Andrew Garfield as Pvt Desmond Doss in Hacksaw Ridge

 I must mention the coincidence level of there being two major films this month that carry an explicitly Christian theme, starring Andrew Garfield and set in Japan in a time of crisis. That’s pretty fishy if you ask me.

Garfield is good here as are the rest of the cast, including Sam “I Register No Presence In Most Movies” Worthington. Andrew gives us a performance filled with such Southern Yank cheese and sweetness, you’d be forgiven for expecting him to say that his name was Gump. He does a good job with the material, but this is some corny stuff.

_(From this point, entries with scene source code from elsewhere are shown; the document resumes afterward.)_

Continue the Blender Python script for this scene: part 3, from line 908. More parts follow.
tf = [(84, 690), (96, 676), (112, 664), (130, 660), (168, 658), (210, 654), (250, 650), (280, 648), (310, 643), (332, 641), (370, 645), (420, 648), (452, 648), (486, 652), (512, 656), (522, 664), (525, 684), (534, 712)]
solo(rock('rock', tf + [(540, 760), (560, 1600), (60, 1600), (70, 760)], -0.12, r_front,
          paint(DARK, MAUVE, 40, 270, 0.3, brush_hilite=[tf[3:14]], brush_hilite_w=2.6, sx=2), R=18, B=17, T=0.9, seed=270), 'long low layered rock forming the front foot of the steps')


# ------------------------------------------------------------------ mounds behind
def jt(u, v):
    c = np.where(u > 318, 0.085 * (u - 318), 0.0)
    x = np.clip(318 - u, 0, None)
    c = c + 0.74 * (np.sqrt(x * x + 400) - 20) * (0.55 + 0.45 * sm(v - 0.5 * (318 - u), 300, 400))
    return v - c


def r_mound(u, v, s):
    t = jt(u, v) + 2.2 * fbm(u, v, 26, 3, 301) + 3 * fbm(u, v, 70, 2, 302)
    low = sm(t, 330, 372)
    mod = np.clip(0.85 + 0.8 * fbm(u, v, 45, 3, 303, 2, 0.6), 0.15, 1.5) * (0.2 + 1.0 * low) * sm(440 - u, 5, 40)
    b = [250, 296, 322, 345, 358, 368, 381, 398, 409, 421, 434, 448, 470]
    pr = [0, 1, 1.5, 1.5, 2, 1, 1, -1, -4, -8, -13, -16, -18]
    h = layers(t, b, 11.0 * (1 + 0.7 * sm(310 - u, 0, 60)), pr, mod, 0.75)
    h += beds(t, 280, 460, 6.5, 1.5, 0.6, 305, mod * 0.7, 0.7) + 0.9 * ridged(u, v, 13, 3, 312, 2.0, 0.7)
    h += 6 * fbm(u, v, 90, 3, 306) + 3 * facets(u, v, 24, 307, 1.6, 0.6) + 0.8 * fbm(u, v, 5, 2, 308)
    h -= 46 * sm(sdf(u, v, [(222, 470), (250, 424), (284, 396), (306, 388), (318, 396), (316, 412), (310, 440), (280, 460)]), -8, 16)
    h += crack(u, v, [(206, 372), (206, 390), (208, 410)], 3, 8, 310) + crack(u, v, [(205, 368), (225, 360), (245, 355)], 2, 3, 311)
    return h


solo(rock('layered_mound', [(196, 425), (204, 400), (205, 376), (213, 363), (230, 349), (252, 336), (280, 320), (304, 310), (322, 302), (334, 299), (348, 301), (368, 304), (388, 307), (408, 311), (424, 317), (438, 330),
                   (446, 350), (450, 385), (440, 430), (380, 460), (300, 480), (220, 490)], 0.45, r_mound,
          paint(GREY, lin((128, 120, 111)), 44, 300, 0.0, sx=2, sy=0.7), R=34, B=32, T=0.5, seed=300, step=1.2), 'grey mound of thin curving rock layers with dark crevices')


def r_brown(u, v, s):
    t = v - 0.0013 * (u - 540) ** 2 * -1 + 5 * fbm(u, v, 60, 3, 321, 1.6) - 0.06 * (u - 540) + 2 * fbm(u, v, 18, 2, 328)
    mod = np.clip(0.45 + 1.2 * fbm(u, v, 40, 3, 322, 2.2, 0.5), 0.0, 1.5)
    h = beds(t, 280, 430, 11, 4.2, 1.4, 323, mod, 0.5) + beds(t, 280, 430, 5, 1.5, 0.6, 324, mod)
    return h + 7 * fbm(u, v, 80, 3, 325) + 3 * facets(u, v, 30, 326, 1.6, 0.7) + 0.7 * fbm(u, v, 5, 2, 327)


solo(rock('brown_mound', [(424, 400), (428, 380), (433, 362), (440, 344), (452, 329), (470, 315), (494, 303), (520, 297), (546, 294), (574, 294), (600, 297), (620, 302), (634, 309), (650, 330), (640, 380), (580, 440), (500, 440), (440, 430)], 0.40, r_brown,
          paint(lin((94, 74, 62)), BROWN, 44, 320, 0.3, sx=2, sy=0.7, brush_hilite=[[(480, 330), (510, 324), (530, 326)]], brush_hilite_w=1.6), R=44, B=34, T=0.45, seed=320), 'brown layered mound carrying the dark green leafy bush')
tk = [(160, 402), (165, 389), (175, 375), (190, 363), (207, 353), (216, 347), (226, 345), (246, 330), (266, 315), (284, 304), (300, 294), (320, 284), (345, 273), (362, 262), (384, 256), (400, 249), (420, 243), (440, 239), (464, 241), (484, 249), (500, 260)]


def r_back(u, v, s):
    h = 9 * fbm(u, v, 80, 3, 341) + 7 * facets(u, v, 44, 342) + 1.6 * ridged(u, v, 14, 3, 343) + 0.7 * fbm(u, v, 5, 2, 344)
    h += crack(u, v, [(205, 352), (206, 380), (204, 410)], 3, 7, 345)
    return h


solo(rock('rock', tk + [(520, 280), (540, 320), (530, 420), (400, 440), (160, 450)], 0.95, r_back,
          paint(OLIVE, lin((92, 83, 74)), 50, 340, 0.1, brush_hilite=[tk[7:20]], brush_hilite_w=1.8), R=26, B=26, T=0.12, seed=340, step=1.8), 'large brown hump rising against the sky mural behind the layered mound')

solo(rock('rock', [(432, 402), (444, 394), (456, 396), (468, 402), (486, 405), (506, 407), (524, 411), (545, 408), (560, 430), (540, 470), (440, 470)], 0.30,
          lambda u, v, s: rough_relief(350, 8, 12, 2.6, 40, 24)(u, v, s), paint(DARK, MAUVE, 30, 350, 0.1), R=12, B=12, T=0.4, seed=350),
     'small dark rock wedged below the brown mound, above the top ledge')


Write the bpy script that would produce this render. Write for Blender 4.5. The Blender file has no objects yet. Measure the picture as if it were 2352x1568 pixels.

The first half is filled with that kind of sentiment. I don’t think it’s a negative, though. Sentiment in this form is all about evoking the contrast for the super hard-hitting second half and the kind of nostalgia that the boys under-fire will be feeling.

In this opening segment, we get all sorts of clues that are as heavy-handed as an axe-murderer as to why our lead hates violence, involving his faith, his drunk father (played remarkably well by Hugo Weaving), his Nurse Girlfriend (who also introduces him to the idea of being a doctor) and his brother.

One thing you don’t get though is why he wants to join the army. We do get a couple of visual clues and some brief dialogue, but nothing as forceful as his call for non-violence. This leads to slight imbalance.

The clichés in this film, ranging from the surprisingly historically accurate cutesy portrayal of Doss to the Full Metal Jacket style training segment all seem to serve two goals. These being establishing the sainthood of our hero and get us suckered in before the truly crazy second half.

That second half consists of a US Army offensive on Hacksaw Ridge on Okinawa. This was a key battle in the island hopping race to Japan.

It is portrayed as one of the bloodiest scenes I’ve ever seen in a war film. It’s credit to Gibson that despite this and some of the genuinely sickening displays of gore that it never feels confused or immoral. Praise one can find difficult to award some of his previous work.

One can argue that the portrayal of the Japanese is a bit negative. That is unsuccessfully argue as this is the portrayal of the enemy and it is accurate in its brutality.

I can’t say this is a great film. Its sentimentality acts as a block to this status. Don’t get me wrong, it’s not bad sentimentality, but it doesn’t feel all that new or clever.

The saving graces of this film are Garfield’s portrayal of a great man and the extraordinary battle.

Good job Mel. Welcome back! Just give any awards Andrew gets to his portrayal in Silence.

Recommended Scenario: If you want a contemporary war film far better than American Sniper.